Monday, February 23, 2015
secrecy and police surveillance
Passed along in email this morning was this Washington Post story about dwindling privacy rights accompanying advances in police surveillance ... specifically, a drug bust in which the defendant received a reduced sentence because police did not want to have to publicly show the technology that allowed them to catch him.
Trickle-down secrecy: First NSA says it cannot detail information that allows them to catch bad guys (and more than occasionally breaks down the wrong front door in the process) because to do so would compromise 'national security' for an as-yet-to-be-redefined 'nation.'
Local police, not to be outdone, take up the argument and pretty soon the argument will become ensconced: We can't tell you what we're doing, but trust us, it's for your own good. To prove the point, the drumbeat of 'terrorist' possibilities increases in the media together with self-congratulatory tones: "See -- we caught a fourteen-year-old who got pissed and said she was going to move to Syria or 'kill' _______ (fill in the blank)."

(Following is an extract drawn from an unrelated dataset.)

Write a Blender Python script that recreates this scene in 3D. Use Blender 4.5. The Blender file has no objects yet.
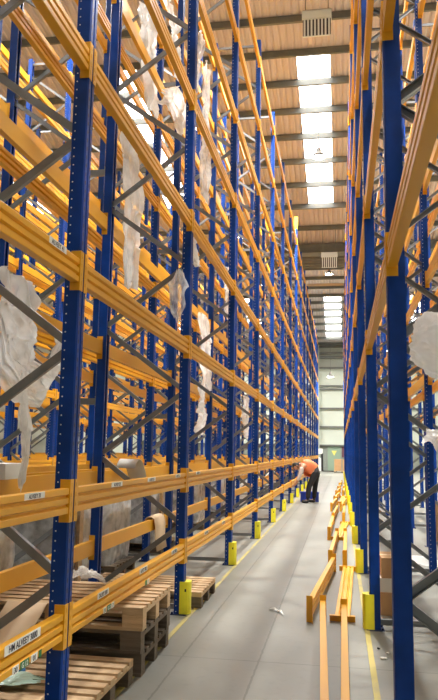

Mass media was supposed to draw us together in acceptance and understanding. But as Mashal McLuahn suggested, the volume of it has fractured us into a zillion different niches of interest and view. There is homogenization at the market level, but suspicion and resentment everywhere else. And so those in power must scramble to keep control over this mess. Suspicion and resentment seem the most homogenizing thing going on.